RAF SIMONS
How would you describe the project you and Glenn Sestig collaborated on?
What Glenn and I did together are the retail areas at Dover Street Market in London, LA and Tokyo for my eponymous brand, Raf Simons.
What was your goal when you started working with Glenn?
First of all, not that I would choose to collaborate with somebody just because they are a friend, but Glenn and Bernard, as I really see them as a creative duo, and I, have been friends for many years. I knew that we could have a close and meaningful collaboration. It would be an easy relationship, which was important for what I had in mind, because my ideas for the project were quite extreme and to some extent even contradictory to what Glenn’s architectural language stands for. But I knew they are very open people. They do love and understand other creatives’ visions, and they’ve always been very supportive of my own work. In a sense it was also very challenging to push them outside of their comfort zone. This is interesting to me, to create this ‘electricity’, because you can end up with a very unexpected result. And we did; we created a bunker, partly referencing youth culture and clubs like the Berghain in Berlin, and it felt very disruptive in a retail store.
What do you most appreciate in Glenn’s work?
His sense of precision. I always hear awful stories about projects that went wrong and led to misery. Our project turned out 100% as I imagined it, as I dreamed about it, it’s a very timeless space. For me, a great architect should be able to find solutions. For example, for our London space they created very interesting things with ombre glass. Glenn and Bernard have an incredible knowledge of materials. It was important to make a very strong statement in the retail landscape.
Who is your favourite dead architect?
For a domestic space, it would be Juliaan Lampens and John Lautner, but if you ask for my favourite building, then it wouldn’t actually be a building, it would be a city: Le Corbusier’s work in Chandigarh.

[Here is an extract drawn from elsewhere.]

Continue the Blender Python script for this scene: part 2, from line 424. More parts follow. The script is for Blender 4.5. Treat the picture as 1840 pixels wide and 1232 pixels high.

To my mind, it’s an incredible experiment in the contemporary history of urban planning and architecture, every building there is mind-blowing.
What is the most important element in a building or space?
The ideal is to be able to make a timeless, extreme and liveable space. It’s the combination of those three features: the extreme – a sense that boundaries are being pushed – timelessness and liveability.
What makes you unhappy in a building or space?
Things that don’t last. I know people always deplore the lack of light, but I’m not like that. I love the architecture of Frank Lloyd Wright, even if some of his houses are very dark and heavy, because they are boundary-pushing extreme, timeless and liveable. Bad functionality is also something I deplore.
What spells architectural misery for you?
Post modernism. Bad urban planning. That’s why I find Chandigarh so amazing.
What is your favourite project by Glenn?
His redesign of the apartment of my very close friend Pieter Mulier, and Glenn and Bernard’s own house. Both places were designed by another architect, but only a great architect can take the work of others and transform it. It’s a process that is as fragile and sensitive as creating something new; it’s maybe even more difficult to work with an existing space than it is to build a new one from scratch.
What is your favourite building in the world?
I answered this question before, Chandigarh, for sure.
What is your favourite object?
Art. I could not live without art.
What is your favourite flower?
Sunflowers.
What is your favourite material?
Concrete, but I’m not someone who could live in a bunker, so if this were about liveability, my answer would probably be wood.
What is your favourite kind of light?
It’s the moment when the light shines in a magical way. Sometimes it’s just a glimpse, the way light enters a space and creates a dialogue with the architecture of a space, its features. Light is constantly changing, but when those very specific moments happen naturally, it’s beautiful. When light is not constructed or manipulated, it’s magnificent to me.